The Bradley effect, one of the election's biggest racial-scare scenarios threatening an Obama defeat, turned out to be largely a myth, and Obama won conservative states in the Old South, such as Florida and North Carolina, and the border state of Virginia as well. The entire demographic map of the U.S. electorate was bursting blue on November 5th, with the exception of a small band of conservative blocs in the Deep South, like Arkansas and Lousiana.
More than any other event since the passage of the Civil Rights Act of 1964 and the Voting Rights Act of 1965, Obama's successful pursuit of the White House signals that the nation has indeed overcome. There are challenges that remain, but 2008 demonstrates to an astonishing degree the country's yearning to transcend the racial divisions that have marred our history.
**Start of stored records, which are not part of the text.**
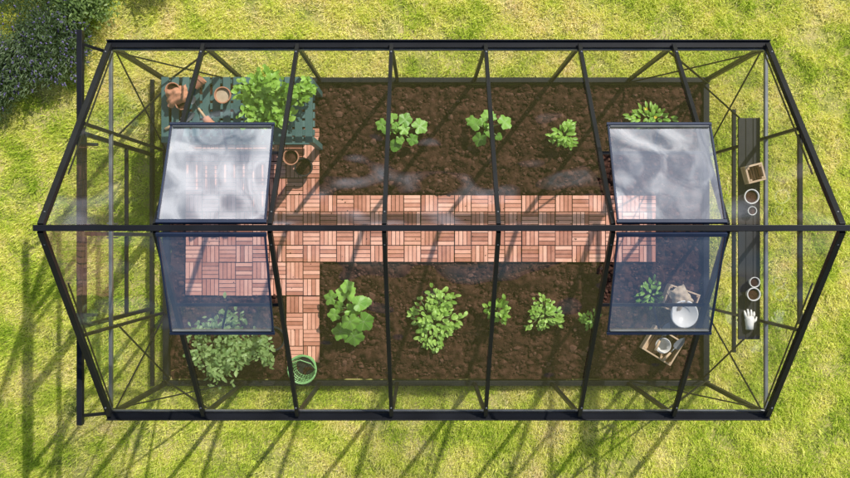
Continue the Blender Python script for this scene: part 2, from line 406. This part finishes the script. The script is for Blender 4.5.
pot('terracotta_pot',(-1.71,1.13,tz+.045),.045,.085,M_terra,lean=(1.45,2.4))
pot('terracotta_pot',(-1.08,.66,.04),.065,.13,M_terra)
pot('plastic_pot',(-.98,.58,.04),.075,.12,M_dark)
pot('enamel_pot',(2.20,-.37,1.45),.045,.08,M_enam)
pot('enamel_pot',(2.21,-.29,1.45),.035,.07,M_enam)
pot('enamel_pot',(2.19,.285,1.45),.05,.07,M_enam)
pot('enamel_pot',(2.2,.19,1.45),.03,.05,M_enam)
def trowel(name,c,az,z):
    m=MB(); d=Vector((math.cos(az),math.sin(az),0)); p=Vector((-d.y,d.x,0)); c=Vector((*c,z))
    m.tube([c-d*.11+Vector((0,0,.012)),c-d*.02+Vector((0,0,.012))],[.012,.009],8,0)
    m.tube([c-d*.02+Vector((0,0,.012)),c+d*.03+Vector((0,0,.008))],.004,6,1)
    vs=[];fs=[]
    for k,(t,w) in enumerate([(.03,.018),(.05,.03),(.09,.03),(.12,.02),(.145,.002)]):
        for q in(-1,0,1): vs.append(c+d*t+p*w*q+Vector((0,0,.012 if q else .004)))
    for k in range(4):
        for q in range(2): a=k*3+q; fs.append((a,a+1,a+4,a+3))
    m.add(vs,fs,1); m.obj(name,[M_pine,M_grey],smooth=True)
trowel('garden_trowel',(-1.84,.87),.5,tz); trowel('garden_trowel',(-1.7,.99),2.2,tz+.002)
trowel('garden_trowel',(1.90,-.80),1.1,.155); trowel('garden_trowel',(1.99,-.9),.8,.155)
def woodbox(name,c,w,l,h,az,slat=3):
    m=MB(); Mz=Matrix.Rotation(az,3,'Z')
    def bx(p,d): q=Mz@Vector(p); m.box((c[0]+q.x,c[1]+q.y,c[2]+q.z),d,0,az)
    sh=h/slat
    for k in range(slat):
        z=sh*(k+.5)
        for s_ in(-1,1):
            bx((0,s_*(l/2-.006),z),(w,.012,sh-.005)); bx((s_*(w/2-.006),0,z),(.012,l-.026,sh-.005))
    n=5
    for i in range(n): bx((-w/2+.014+(w-.028)*(i+.5)/n,0,.006),((w-.03)/n-.004,l-.03,.008))
    for a in(-1,1):
        for b in(-1,1): bx((a*(w/2-.020),b*(l/2-.020),h/2),(.014,.014,h-.004))
    m.obj(name,[M_pine],bevel=.0015)
woodbox('wooden_planter',(2.205,.44,1.45),.12,.12,.10,.25)
woodbox('wooden_crate',(1.92,-.86,.045),.27,.22,.11,-.55)
woodbox('wooden_crate',(2.06,-.50,.045),.26,.20,.13,-.35)
m=MB(); m.lathe((2.07,-.60,.18),[(.001,0),(.06,0),(.105,.055),(.112,.055),(.108,.06),(.1,.058),(.058,.006),(.001,.006)],mi=0); m.obj('enamel_bowl',[M_enam],smooth=True)
m=MB(); m.lathe((1.92,-.86,.062),[(.001,0),(.045,0),(.06,.09),(.064,.09),(.062,.094),(.056,.09),(.042,.006),(.001,.006)]); m.obj('enamel_mug',[M_enam],smooth=True)
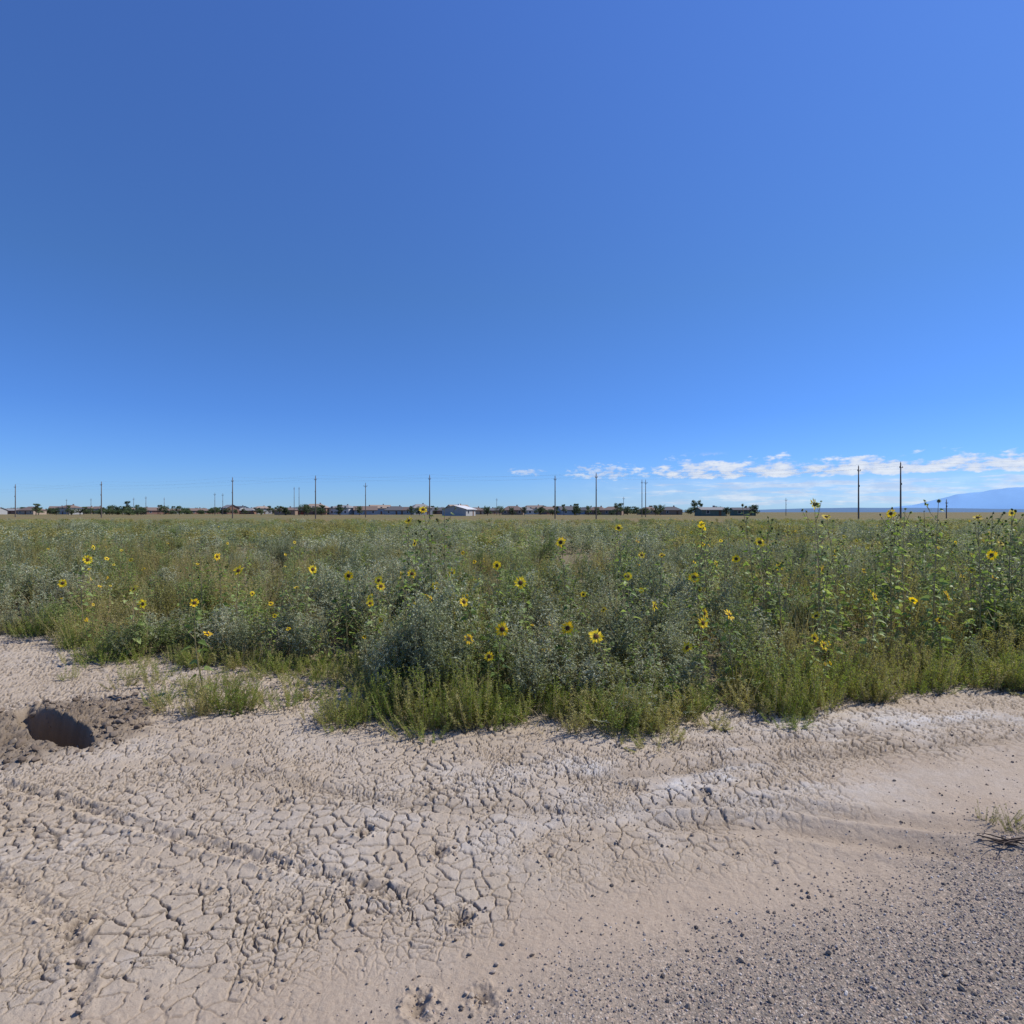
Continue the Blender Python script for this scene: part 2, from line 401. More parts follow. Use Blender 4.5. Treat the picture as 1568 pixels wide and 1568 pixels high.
def heart_leaf(mb,p,d,L,lv):
    d=Vector(d).normalized(); up=Vector((0,0,1)); sd=d.cross(up)
    if sd.length<.1: sd=Vector((1,0,0))
    sd.normalize(); n=sd.cross(d).normalized(); roll=random.gauss(0,.45)
    sd,n=(sd*math.cos(roll)+n*math.sin(roll)),(n*math.cos(roll)-sd*math.sin(roll))
    dr=random.uniform(.15,.55)
    def P(t,w): return p+d*L*t+sd*L*w+n*abs(w)*L*.35-Vector((0,0,1))*L*dr*t*t
    mid=[P(.0,0),P(.25,0),P(.55,0),P(1,0)]
    for s in (-1,1):
        o=[P(-.06,.20*s),P(.12,.36*s),P(.4,.33*s),P(.72,.15*s)]
        fs=[[mid[0],mid[1],o[1],o[0]],[mid[1],mid[2],o[2],o[1]],[mid[2],mid[3],o[3],o[2]]]
        for f in fs: mb.face(f if s>0 else f[::-1],0,lv)
def flower(mb,p,n,Rr,kind):
    n=Vector(n).normalized(); u=n.orthogonal().normalized(); v=n.cross(u)
    def D(a): return u*math.cos(a)+v*math.sin(a)
    rd=Rr*.35
    def dome(r,hh,mi,k=10):
        r0=[p+D(2*math.pi*i/k)*r for i in range(k)]; r1=[p+D(2*math.pi*i/k)*r*.65+n*hh*.75 for i in range(k)]
        for i in range(k):
            mb.face([r0[i],r0[(i+1)%k],r1[(i+1)%k],r1[i]],mi,random.random())
            mb.face([r1[i],r1[(i+1)%k],p+n*hh],mi,random.random())
    k=9
    for i in range(k):
        a=2*math.pi*i/k
        mb.face([p-n*Rr*.22,p+D(a-.4)*rd*.9-n*.003,p+D(a)*rd*(1.5 if kind!='seed' else 1.7)+n*rd*(.1 if kind=='flower' else .5),p+D(a+.4)*rd*.9-n*.003],0,random.random())
    if kind=='flower':
        dome(rd,rd*.45,3)
        m=random.randint(15,21)
        for i in range(m):
            a=2*math.pi*(i+random.uniform(-.3,.3))/m; L=Rr*random.uniform(.85,1.15); c=D(a); t=D(a+math.pi/2)*Rr*.14
            z=random.uniform(-.25,.3)*Rr
            b=p+c*rd*.9; md=p+c*(rd*.4+L*.55)+n*z*.6; tp=p+c*L+n*z
            mb.face([b,md+t,tp,md-t],2,random.random())
    elif kind=='bud': dome(rd*.9,rd*.9,4,8)
    else: dome(rd*1.1,rd*.6,4,9)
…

Yet, with the news of a couple of hundred post-election racial incidents and security threats to the president-elect, the radical leftosphere is up in arms tonight about the "racist backlash to Obama's presidency."
Matt Stoller jumps on the example of a few unreconstructed hillbillies to tar the entire GOP establishment as a bunch of Bull Connor-wannabes:
The GOP is going to ... futz around for awhile [following its crushing defeat] with the fake moderate versus conservative argument and then eventually find a way to tap into the newly emergent overt racism. It may happen in 2010, and it's impossible to predict whether the issues will be framed around 'law and order' as the millions of unemployed young people inevitably do what young people do when they are bored and disempowered in a recession, or some sort of stabbed in the back narrative around Iraq or Afghanistan, or some new set of issues focused on the fallout from this very scary financial crisis. Whatever happens the party will reorganize on the internet and that's going to seem really cool and innovative and counter-intuitive except that it will be perfectly normal for a political party to reorganize using a culture's mainstream medium for organizing, which is the internet. The right already did it once, with Drudge and the Free Republic in the 1990s.Stoller's up there was Daily Kos as a weather vane on thinking among the progressive contingents, and for all their chest thumping victory-dances, it's surely a tender, flickering flame of triumph we see when the left holds onto its obligation to tired, dog-whistle attack politics just two weeks after the election.
The extreme right wing has been repudiated, not just in American politics, but in the mainstream GOP today. It's pretty pathetic, actually, but if the nihilist left thinks that some infinitesimal fringe of crackpots represents the Republican establishment, maybe the GOP's road back from the political wilderness won't be so long in coming after all.